A sharp-shinned hawk chases a crow; the crow flies off. The hawk chases a jay; the jay chases back. What fun! thinks the jay. I’m hungry! thinks the hawk.
crow
Sun through thin cloud. A crow chases a raven through the treetops, dive-bombing it again and again. The raven’s furious croaks.
Cold and still. Mares’ tails running north-south slowly soften into wool. Fresh tire tracks on the road. A crow’s distant note of protest.
Nasal calls: nuthatch, crow. Snow dry enough not to clump, but wet enough to cling to every twig and give each dried beebalm head a cap.
The damp silence inside a cloud, broken only by a pileated woodpecker’s muffled tapping and the distant caw of a crow.

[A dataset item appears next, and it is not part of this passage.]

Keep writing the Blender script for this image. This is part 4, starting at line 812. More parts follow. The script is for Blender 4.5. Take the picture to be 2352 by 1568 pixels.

That late-autumn smell of wet moss, leaf mould, and freeze-thawed streambank mud, lightly peppered with an American crow’s shrill cant.
Mid-morning, and it’s already too warm for a sweater. I count six, seven, eight bird calls blending into one—except for the crow’s off note.
After a cold night, the gift of clarity: a mote of drifting cattail down visible at 100 yards. A raven croaking on high is echoed by a crow.
Cold and still. The clouds thicken so slowly, it’s impossible to say in which minute the sun goes in. A crow gives a single, strangled cry.
Colder than yesterday, but also brighter. Just as the sun comes out, a snow flurry blows in, silencing a nearby crow.